Sweet Summer Dreams
Summer has arrived and the warm afternoon winds and sunshine are most welcome. I feel my life is shifting into a completely new direction. Nothing is familiar. I feel myself being pushed downstream by an incontestable force. A deep shaking up of the deepest energies moving involuntarily. New landscapes reveal sweet summer dreams.
What appears to be a completely different direction is really only a continuation of intentions I set long ago. In fact, in addition to uncovering my authentic self, I am also moving closer and fulfilling my purpose. It feels scary in some ways, as the familiar is no longer playing the role of protector. It’s like free-falling.
I do not know where I will be living but it is time to move because the landlords are selling this place. Now I am getting a vision of the life I want to create. The wall of protection I have built around me has become an impingement. Soon the fruit will be ripe for harvesting, the result of much toil.
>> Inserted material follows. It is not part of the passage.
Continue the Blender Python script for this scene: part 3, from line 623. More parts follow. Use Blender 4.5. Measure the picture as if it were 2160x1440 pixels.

I see the possibility of travel in my near future. A means to an end. The cats will have to learn to travel. We are going on the road, the cats, and I and the guitars, the keyboard and our mobile art studio. The ideal would be a motor-home, or an air-stream with mobile comforts to set up anywhere. I am going to book a music tour and paint pictures along the way.
I have been a homebody for a substantial length of time. I thought I wanted stability, a refuge from the world, but now I see I must get out the world. The way to do that is to take my music and art to the people. My gypsy blood once again rises and my moving feet match the rhythm of my heartbeat.